Taraflar arasında görülen davada;
Davacı, kayden paydaş olduğu dava konusu taşınmazlara teminat amacıyla ipotek tesis edildiğini, alacaklı Ş..."nün ipoteği paraya çevirmek için takip başlattığını, takip sırasında alacağı M... R.."ye temlik etiğini, onun da cebri icra yoluyla taşınmazları satın aldığını, takibe konu 2002/7832 sayılı dosyada alacak miktarınca borçlu olmadığını ileri sürerek, bunun tespiti ile takibin iptalini ve 4,5,6,7,3 ve 11 parsel sayılı taşınmazlardaki M.. .R...adına kayıtlı 1/2 payın iptali ile adına tescili isteğinde bulunmuştur.
Davalı M.. .R..., bu konuda iki ayrı davanın derdest olduğunu bildirip, davanın esastan da reddini savunmuştur.
Mahkemece, davanın istirdat ve tapu iptal tescil davası olduğu, 1 yıllık hak düşürücü süre geçtikten sonra davanın açıldığı gerekçesiyle reddine karar verilmiştir.
Karar, davacı tarafından süresinde temyiz edilmiş olmakla; Tetkik Hakimi raporu okundu, düşüncesi alındı. Dosya incelendi, gereği görüşülüp, düşünüldü.

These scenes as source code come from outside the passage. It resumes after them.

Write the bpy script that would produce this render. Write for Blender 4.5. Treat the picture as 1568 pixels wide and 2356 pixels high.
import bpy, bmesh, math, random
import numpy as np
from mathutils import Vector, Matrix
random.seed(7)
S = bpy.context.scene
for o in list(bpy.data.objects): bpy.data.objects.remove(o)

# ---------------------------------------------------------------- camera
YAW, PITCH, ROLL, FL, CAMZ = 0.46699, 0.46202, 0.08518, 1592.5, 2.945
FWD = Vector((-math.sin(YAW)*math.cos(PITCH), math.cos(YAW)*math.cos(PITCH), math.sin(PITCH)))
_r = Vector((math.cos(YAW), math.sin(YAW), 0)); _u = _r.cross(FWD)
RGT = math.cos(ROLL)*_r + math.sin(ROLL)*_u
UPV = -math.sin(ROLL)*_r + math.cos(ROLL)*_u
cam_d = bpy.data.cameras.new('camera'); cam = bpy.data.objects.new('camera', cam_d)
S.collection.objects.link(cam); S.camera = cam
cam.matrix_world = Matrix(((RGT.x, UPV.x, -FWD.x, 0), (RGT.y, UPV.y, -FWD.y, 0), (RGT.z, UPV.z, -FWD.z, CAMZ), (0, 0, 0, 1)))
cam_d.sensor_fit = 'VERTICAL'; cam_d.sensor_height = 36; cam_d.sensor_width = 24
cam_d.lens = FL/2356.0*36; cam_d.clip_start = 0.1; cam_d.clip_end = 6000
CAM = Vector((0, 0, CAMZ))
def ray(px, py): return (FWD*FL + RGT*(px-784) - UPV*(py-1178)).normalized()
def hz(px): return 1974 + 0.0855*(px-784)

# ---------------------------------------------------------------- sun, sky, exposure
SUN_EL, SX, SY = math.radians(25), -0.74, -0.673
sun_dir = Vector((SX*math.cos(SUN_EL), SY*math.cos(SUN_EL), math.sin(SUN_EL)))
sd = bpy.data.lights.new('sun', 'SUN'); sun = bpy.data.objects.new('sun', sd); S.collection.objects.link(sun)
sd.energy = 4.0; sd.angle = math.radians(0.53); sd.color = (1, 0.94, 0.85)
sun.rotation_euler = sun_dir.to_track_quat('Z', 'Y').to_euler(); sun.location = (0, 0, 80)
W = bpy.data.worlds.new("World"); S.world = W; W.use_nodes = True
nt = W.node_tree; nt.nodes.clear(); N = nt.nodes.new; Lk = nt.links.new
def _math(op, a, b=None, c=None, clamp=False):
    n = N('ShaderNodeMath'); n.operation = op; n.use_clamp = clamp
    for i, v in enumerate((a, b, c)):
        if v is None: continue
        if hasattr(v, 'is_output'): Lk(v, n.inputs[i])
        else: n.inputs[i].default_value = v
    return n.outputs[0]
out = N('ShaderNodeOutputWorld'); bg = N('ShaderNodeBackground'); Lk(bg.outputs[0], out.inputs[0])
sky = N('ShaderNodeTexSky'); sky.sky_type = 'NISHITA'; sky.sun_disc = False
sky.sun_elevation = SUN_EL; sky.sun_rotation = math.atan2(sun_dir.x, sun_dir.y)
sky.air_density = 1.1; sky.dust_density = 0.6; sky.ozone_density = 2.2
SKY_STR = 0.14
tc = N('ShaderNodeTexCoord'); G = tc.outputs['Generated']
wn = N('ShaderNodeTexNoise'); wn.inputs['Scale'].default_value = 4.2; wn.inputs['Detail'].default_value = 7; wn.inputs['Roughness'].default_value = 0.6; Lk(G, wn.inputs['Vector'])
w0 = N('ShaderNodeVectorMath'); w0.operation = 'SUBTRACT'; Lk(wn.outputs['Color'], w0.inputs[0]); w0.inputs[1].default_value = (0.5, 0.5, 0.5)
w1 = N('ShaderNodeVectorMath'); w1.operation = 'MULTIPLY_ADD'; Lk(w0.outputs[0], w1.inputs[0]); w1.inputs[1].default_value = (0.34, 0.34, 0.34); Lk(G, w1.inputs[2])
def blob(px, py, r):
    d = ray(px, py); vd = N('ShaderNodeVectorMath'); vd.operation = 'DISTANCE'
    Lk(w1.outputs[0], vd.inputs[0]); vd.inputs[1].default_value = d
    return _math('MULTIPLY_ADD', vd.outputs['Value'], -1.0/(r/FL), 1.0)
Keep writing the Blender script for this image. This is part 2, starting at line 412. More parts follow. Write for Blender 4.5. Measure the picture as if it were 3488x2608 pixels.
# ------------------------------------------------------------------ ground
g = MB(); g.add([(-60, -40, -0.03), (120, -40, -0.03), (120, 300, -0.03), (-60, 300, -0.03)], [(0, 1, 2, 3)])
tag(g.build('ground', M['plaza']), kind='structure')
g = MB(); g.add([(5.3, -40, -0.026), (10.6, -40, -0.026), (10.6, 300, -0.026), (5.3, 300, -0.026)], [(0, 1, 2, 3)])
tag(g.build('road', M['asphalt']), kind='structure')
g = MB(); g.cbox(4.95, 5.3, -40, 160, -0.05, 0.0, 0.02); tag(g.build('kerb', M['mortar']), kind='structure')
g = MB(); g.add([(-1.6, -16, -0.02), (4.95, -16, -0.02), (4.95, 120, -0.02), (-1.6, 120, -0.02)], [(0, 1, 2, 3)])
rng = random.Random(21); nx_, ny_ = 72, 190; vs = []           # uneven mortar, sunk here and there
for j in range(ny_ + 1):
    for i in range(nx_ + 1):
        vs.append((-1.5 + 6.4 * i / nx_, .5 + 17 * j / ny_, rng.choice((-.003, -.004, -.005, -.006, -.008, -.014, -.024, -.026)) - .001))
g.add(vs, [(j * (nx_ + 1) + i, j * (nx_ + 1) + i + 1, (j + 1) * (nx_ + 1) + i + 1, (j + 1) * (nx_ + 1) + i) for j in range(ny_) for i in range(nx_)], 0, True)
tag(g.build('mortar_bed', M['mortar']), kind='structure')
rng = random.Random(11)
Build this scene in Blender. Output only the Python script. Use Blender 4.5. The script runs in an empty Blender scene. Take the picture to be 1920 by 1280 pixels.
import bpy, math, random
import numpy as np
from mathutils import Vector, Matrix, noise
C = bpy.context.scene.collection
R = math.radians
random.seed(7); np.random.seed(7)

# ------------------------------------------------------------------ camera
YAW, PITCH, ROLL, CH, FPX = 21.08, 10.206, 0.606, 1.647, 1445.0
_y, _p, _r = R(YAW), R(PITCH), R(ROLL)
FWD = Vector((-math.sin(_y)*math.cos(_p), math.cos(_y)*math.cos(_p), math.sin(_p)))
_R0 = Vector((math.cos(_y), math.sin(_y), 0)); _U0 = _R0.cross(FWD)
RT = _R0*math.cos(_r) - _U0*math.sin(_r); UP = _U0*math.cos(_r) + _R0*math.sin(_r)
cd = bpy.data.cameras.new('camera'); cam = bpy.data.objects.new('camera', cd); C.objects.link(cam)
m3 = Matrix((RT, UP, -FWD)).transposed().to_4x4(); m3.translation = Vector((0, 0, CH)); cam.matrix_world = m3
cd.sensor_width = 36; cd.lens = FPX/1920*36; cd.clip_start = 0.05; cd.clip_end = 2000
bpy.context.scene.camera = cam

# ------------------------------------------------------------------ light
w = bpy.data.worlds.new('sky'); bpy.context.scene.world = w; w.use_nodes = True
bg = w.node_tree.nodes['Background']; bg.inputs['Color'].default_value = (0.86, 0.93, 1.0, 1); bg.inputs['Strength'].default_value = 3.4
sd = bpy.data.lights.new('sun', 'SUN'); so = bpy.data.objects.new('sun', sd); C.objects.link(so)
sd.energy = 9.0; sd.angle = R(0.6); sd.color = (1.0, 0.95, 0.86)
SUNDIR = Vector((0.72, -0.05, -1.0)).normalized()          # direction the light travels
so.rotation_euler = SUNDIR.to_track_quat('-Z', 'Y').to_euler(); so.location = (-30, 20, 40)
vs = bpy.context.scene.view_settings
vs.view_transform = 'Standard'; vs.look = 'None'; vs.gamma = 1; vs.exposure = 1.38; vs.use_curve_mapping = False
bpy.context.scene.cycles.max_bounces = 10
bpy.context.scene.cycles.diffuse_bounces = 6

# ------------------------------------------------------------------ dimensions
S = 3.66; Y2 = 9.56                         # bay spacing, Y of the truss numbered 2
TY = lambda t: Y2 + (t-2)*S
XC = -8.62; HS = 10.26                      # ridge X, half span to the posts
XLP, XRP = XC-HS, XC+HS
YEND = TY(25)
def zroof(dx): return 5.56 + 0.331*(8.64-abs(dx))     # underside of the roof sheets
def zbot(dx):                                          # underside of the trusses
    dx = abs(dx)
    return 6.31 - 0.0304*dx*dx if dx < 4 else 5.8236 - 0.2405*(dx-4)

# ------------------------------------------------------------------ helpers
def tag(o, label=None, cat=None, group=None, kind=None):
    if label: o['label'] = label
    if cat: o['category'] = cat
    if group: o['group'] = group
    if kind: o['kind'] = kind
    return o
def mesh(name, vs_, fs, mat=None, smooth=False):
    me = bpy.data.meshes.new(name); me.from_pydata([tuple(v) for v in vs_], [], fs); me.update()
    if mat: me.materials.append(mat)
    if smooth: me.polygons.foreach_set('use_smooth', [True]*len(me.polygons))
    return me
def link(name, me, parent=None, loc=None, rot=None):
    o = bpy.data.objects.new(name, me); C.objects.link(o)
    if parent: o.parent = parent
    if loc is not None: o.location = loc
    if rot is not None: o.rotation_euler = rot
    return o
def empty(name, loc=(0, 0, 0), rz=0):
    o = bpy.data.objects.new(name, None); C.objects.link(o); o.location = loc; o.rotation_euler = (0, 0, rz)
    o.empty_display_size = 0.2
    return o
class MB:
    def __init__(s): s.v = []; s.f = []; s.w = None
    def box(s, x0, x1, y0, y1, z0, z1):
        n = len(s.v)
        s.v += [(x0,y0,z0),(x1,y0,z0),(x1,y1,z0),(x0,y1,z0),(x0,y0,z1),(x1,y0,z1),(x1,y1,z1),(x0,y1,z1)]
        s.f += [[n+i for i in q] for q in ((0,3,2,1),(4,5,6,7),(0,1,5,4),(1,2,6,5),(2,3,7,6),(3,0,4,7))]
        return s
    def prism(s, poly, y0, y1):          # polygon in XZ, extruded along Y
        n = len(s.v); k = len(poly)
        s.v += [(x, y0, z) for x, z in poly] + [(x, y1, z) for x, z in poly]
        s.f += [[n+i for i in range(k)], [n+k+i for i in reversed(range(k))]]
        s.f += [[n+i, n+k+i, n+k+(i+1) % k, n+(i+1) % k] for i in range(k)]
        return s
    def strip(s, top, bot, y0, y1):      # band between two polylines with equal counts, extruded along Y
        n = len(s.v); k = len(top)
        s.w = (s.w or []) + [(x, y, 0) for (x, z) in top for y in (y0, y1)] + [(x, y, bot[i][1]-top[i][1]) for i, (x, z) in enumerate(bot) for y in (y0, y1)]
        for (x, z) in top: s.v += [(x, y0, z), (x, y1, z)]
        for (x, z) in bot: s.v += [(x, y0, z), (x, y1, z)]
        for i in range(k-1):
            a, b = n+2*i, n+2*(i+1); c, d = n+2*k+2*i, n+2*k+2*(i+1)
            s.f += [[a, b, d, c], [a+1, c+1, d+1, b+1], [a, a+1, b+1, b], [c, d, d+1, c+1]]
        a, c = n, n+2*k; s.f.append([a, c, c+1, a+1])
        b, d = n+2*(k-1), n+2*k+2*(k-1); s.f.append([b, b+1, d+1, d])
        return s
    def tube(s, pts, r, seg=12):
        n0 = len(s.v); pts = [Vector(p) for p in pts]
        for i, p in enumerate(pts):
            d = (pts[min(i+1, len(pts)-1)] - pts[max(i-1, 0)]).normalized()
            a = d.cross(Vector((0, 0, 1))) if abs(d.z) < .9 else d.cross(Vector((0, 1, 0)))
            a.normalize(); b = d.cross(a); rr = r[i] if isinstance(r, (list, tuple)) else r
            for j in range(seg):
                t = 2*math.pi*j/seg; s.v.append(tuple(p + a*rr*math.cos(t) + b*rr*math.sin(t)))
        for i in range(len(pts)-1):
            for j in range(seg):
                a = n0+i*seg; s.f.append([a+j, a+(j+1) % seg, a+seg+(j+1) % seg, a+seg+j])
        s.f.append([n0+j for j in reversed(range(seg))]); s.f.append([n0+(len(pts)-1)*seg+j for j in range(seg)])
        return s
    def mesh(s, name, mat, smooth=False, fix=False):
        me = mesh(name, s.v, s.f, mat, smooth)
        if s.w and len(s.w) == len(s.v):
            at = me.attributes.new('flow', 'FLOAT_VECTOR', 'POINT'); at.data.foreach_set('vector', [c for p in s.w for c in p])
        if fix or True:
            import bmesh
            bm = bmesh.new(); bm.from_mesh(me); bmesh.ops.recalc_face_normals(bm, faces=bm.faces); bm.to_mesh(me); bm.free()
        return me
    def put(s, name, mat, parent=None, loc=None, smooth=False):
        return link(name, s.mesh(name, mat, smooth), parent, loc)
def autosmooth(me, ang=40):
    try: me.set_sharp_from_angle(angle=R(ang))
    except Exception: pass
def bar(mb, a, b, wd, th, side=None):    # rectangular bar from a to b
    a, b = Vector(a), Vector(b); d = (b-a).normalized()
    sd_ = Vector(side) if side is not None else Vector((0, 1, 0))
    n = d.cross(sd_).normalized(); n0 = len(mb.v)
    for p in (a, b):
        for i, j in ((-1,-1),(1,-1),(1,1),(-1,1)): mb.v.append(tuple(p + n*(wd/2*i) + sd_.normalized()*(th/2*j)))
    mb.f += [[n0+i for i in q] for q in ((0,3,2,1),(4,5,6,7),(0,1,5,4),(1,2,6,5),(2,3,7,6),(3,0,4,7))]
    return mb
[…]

Dava, tapu iptal ve tescil isteğine ilişkindir.
Mahkemece, davanın hak düşürücü süreden reddine karar verilmiştir.
Dosya içeriğinden, toplanan delillerden çekişme konusu 4,5,6,7,3 ve 11 parsel sayılı taşınmazlardaki davacıya ait 1/2 payların 18.01.2007 tarihinde cebri satış yoluyla M.. .R... D... adına tescil edildiği anlaşılmaktadır.
Davacı, dava konusu taşınmazlara teminat amacıyla ipotek tesis edildiğini , alacaklı Ş..."nün ipoteği paraya çevirmek için takip başlattığını, takip sırasında alacağı M.. .R..."ye temlik etiğini, onun da cebri icra yoluyla taşınmazları satın aldığını, takibe konu 2002/ 7832 sayılı dosyada alacak miktarınca borçlu olmadığını, bunun tespiti ile takibin iptalini ve tapu kayıtlarının iptal ve tescili istekli eldeki davayı açtığı görülmektedir.
Öte yandan, davacının açtığı ihalenin feshi davasının mahkemenin " talimat icra dairesinin yaptığı satışa hazırlık ve ihale işlemlerindeki yasa ve usule aykırılıklarla sınırlı bir inceleme yetkisi olduğu" gerekçesiyle reddine karar verildiği, Savaştepe Asliye Hukuk mahkemesinde açtığı (2008/12 E) menfi tespit davasınında 2006/ 116 esas sayılı dava dosyasında da yetkisizlik kararı verildiği anlaşılmaktadır.
Bütün bu anlatımlardan ve iddianın ileri sürülüş biçiminden davacının malik olduğu taşınmaz paylarının yolsuz tescile dayalı olarak davalı tarafa intikal ettirildiğini ileri sürdüğü sonucuna varılmaktadır.
Öte yandan, davada ileri sürülen asıl ilişki de tartışılmış değildir.
Hal böyle olunca, yolsuz tecsil nedenine dayalı olan ve bu sebeple bir süreye bağlı olmaksızın ileri sürme olanağı bulunan iddianın araştırılması. Bu husustaki tüm delillerin toplanarak ondan sonra sonucuna göre bir karar verilmesi gerekirken yazılı olduğu üzere hüküm kurulmuş olması doğru değildir.
Davacının temyiz itirazları yerindedir. Kabulüyle hükmün açıklanan nedenlerden ötürü HUMK"nun 428. maddesi gereğince BOZULMASINA, alınan peşin harcın temyiz edene geri verilmesine, 30.5.2011 tarihinde oybirliğiyle karar verildi.